HO CHI MINH CITY: VinFast Auto Ltd says its planned sale of two Vietnamese factories will enable the electric vehicle (EV) maker to shed about 182 trillion dong (US$6.9bil) in debt and obligations while potentially speed its path toward profitability.
“After restructuring, VinFast will essentially be debt-free, with only a small amount remaining,” the company said in an emailed statement responding to Bloomberg’s questions.
Founder Pham Nhat Vuong – who is also Vietnam’s richest man – said last month he expected VinFast to hit earnings before interest, taxes, depreciation and amortisation breakeven point in 2027.

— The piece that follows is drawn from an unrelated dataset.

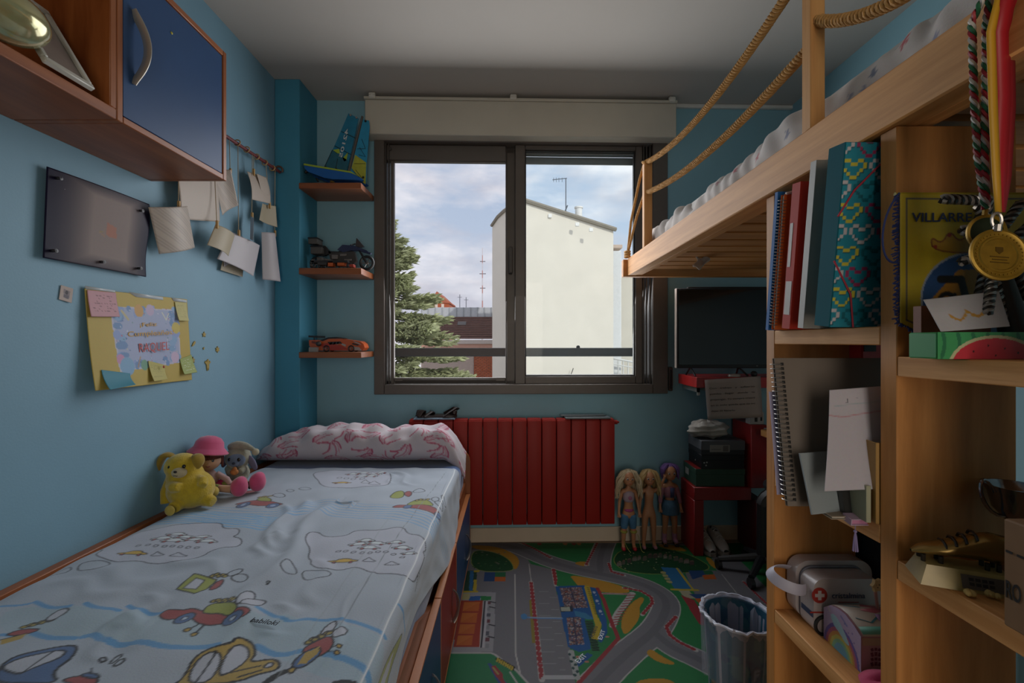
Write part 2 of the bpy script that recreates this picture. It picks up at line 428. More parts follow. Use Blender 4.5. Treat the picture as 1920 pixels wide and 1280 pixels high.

The company declined to provide a timeline for reaching profitability after the spin-off but said it expects to generate a profit in its domestic market in 2027, according to the statement.
“This is a strategic pilot model for VinFast,” the struggling EV maker said in the statement.
“If the model proves effective, we will continue to scale and expand it.
“If challenges arise, we remain prepared to make the necessary adjustments.”
Under the restructuring announced May 12, VinFast will separate its manufacturing operations into a standalone company, effectively outsourcing production at its plants in the northern port city of Haiphong and the north-central province of Ha Tinh.
The move would also allow the facilities to manufacture vehicles for other automakers, though VinFast said its own orders will be prioritised.
It will retain its overseas production operations at factories in India and Indonesia.
The manufacturing operations are housed under VinFast Trading and Production JSC, or VFTP, and VinFast plans to transfer its entire stake in the unit – valued at about 13.3 trillion dong – to a buyer group led by Future Investment Research and Development JSC, with Vuong also participating as a minority investor, according to a filing.
Following the transfer, Future Investment will hold 95.5% of VFTP, while Vuong will own less than 5%.
The buyer group will also assume borrowings, bonds, finance leases, payables and other obligations tied to VinFast’s manufacturing operations.
Future Investment, formerly known as Novatech R&D JSC, was spun out of VFTP last year to hold intellectual property assets before being sold to Vuong for about US$1.5bil.